Saved by a protest, a petition and two eager newcomers this past summer, Penn Book Center has officially been rebranded. The new name: People’s Books & Culture.
That’s just one of several changes the 57-year-old independent bookshop is undergoing after being sold to new owners this summer.
Matthew Duques, who now owns PBC with his wife Diana Bellonby and acquired the store from the previous owners Michael Row and wife Ashley Montague, said they chose the name from a crowdsourced poll.
“We had all kinds of interesting answers,” Duques told Billy Penn. Some of the potential name options were Muse City Books, 34 West Books and Free Verse Books. But keeping the PBC initials was central to the store’s branding and community name recognition.
Someone proposed People’s Book Center. Duques and Bellonby liked it, with one little tweak.
“We tend to think that when the people come together and talk about books, share their ideas about books and share the stuff that they’ve written with each other,” Duques said, “it inevitably creates some kind of culture.”
Along with the name change, the indie bookshop is getting a facelift. The long-standing carpet is out, to be replaced most likely by wood-look tile flooring and scattered area rugs. The upstairs bookshelves will be rearranged to create classroom and reading club space. PBC will fulfil online orders and deliveries, but close the physical space during the estimated three-week renovation in January.
Enhanced in-store programming is already underway.
Take the mid-November event PBC hosted, a conversation between queer Latinx authors Jaquira Díaz and locally-based Carmen Machado. That sold out program packed the building’s meeting space and was the first event the store ever livestreamed on Instagram.
Strengthening PBC’s reach within and outside of the Penn community while separating the store’s identity from Penn’s official bookstore is among Duques’ and Bellonby’s top priorities.
“I think the event I did with Jaquira Diaz was a great sign of things to come,” Machado said. “It reflected the level of excitement and enthusiasm that folks in West Philly (and Philadelphia in general) have for literary and cultural programming.”
Keeping the PBC acronym also means something to the bookstore’s existing base, said Chi-ming Yang, an English prof at Penn. Yang organized a spring protest to help galvanize support for the financially flailing literary hub.
“They came up with a really creative solution in People’s Books and Culture where it’s still PBC,” Yang said. She added the store’s new name is, “opening itself up to more than Penn with calling it People’s,” and, “paying homage to all the people who came out to save that store.”

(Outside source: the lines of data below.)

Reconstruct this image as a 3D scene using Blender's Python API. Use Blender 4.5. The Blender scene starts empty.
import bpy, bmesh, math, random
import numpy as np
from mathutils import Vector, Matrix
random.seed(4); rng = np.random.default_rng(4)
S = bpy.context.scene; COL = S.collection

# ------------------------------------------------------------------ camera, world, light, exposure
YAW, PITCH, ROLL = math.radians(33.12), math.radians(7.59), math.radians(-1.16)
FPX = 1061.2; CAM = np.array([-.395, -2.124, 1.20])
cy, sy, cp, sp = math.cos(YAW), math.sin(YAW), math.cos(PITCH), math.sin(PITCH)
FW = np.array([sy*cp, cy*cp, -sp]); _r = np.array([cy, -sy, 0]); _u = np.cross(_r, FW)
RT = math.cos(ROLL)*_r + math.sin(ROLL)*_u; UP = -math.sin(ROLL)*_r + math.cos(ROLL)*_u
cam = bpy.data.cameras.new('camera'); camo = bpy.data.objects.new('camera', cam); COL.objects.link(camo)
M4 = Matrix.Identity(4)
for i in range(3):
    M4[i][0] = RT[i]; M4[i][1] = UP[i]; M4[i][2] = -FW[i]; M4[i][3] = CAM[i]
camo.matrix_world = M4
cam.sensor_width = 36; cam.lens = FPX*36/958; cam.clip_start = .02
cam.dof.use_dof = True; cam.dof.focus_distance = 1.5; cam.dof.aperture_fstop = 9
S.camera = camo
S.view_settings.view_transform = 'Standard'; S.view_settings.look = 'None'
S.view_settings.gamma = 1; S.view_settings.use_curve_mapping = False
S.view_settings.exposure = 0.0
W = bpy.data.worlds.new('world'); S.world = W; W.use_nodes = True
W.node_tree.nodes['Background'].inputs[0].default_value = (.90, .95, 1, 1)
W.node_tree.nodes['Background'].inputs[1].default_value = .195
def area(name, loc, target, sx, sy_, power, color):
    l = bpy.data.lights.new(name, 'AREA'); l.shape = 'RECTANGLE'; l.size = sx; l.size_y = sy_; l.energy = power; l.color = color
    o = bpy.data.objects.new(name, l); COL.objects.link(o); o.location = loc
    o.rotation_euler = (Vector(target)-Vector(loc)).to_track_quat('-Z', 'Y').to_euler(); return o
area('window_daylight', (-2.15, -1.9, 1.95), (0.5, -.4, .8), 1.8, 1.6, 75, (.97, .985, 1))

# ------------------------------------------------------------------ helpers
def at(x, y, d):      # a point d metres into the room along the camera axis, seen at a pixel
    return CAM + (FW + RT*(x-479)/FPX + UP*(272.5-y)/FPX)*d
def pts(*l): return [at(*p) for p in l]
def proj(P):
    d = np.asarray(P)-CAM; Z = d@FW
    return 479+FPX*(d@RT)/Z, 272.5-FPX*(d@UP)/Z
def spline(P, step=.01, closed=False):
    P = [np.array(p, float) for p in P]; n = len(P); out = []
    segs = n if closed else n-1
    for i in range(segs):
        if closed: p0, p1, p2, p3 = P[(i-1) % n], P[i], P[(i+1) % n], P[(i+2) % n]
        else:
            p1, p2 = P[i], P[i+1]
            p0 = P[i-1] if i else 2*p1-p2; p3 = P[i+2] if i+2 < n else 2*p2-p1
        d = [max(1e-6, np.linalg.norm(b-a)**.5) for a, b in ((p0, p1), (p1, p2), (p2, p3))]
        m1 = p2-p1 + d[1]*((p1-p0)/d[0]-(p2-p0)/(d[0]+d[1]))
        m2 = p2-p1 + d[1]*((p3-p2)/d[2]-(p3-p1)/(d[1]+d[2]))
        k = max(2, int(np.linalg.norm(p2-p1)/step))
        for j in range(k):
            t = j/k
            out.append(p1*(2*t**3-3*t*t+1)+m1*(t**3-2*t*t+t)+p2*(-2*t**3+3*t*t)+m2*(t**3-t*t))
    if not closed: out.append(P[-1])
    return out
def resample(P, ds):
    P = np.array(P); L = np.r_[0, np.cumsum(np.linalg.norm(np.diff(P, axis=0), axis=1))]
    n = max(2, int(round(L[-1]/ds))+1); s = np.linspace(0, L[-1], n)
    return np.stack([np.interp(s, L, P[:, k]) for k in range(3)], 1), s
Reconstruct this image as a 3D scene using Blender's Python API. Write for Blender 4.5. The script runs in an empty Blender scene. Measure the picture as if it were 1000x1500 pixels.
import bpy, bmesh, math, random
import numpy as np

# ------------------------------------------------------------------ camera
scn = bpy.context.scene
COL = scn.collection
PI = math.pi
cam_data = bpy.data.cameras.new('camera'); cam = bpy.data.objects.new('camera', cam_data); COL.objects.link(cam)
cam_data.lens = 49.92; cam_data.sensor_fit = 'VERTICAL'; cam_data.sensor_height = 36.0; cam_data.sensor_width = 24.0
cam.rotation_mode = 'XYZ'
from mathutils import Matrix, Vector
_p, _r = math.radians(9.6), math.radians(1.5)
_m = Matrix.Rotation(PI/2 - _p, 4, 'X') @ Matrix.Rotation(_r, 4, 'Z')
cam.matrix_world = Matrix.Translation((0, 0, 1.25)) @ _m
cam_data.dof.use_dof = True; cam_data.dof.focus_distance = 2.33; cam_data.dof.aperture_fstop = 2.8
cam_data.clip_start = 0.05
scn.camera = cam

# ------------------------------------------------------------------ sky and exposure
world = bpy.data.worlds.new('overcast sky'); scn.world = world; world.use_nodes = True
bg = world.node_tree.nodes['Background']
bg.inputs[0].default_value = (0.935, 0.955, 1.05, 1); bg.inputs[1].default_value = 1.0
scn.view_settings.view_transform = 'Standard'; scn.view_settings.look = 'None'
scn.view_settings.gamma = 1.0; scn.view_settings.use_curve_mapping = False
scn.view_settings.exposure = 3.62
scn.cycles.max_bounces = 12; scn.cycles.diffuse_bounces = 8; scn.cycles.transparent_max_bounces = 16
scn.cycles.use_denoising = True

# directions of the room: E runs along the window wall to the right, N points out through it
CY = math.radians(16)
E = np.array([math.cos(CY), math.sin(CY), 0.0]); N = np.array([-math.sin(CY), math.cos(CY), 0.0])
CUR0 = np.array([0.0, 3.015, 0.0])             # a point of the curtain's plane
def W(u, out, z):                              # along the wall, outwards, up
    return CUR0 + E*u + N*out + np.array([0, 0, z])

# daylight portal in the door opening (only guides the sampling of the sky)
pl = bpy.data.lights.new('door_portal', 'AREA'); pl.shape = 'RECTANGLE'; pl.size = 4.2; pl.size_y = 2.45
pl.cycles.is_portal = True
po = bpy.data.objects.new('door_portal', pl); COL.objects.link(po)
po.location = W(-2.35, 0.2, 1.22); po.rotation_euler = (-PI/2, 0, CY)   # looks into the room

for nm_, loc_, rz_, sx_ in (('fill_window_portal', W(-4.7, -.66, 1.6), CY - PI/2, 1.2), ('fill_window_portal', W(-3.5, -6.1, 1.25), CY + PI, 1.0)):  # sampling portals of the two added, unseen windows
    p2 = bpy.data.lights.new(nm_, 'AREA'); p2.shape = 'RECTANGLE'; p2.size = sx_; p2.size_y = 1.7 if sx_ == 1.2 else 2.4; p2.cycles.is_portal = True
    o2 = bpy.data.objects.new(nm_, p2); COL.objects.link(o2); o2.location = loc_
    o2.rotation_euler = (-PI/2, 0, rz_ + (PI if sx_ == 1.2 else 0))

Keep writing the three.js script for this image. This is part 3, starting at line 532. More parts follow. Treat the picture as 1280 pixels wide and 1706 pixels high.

And that was a lot of people.
More than 5,000 supporters signed a petition to keep the store open before Duques and Bellonby acquired it.
Supporters are showing out with their dollars this holiday season, too. After a day of “terrific” sales, Duques projected gift shopping will bolster PBC revenue in the next two weeks before Penn lets out for winter break.
PBC plans to launch more programming in the spring and kick off a year-long children’s book series beginning in late winter, Duques said.
“They have been so inviting of feedback from the community all along the way since they took over,” Yang, who had just visited the shop on Tuesday, said. “[Matthew] was really interested in people’s ideas with how to make the store more accessible, especially to the student community.”
Of the importance PBC maintains in the local literary community, Yang said indie bookstores yield the person-to-person connection consumers crave.
“They’re never going to be a Barnes and Noble or Amazon but I think they raise the question of ‘convenience at what cost?’” Yang said. “I think the cost often is alienation.
“And to me the idea of community, and also anti-corporate community, is what I value about the bookstore.”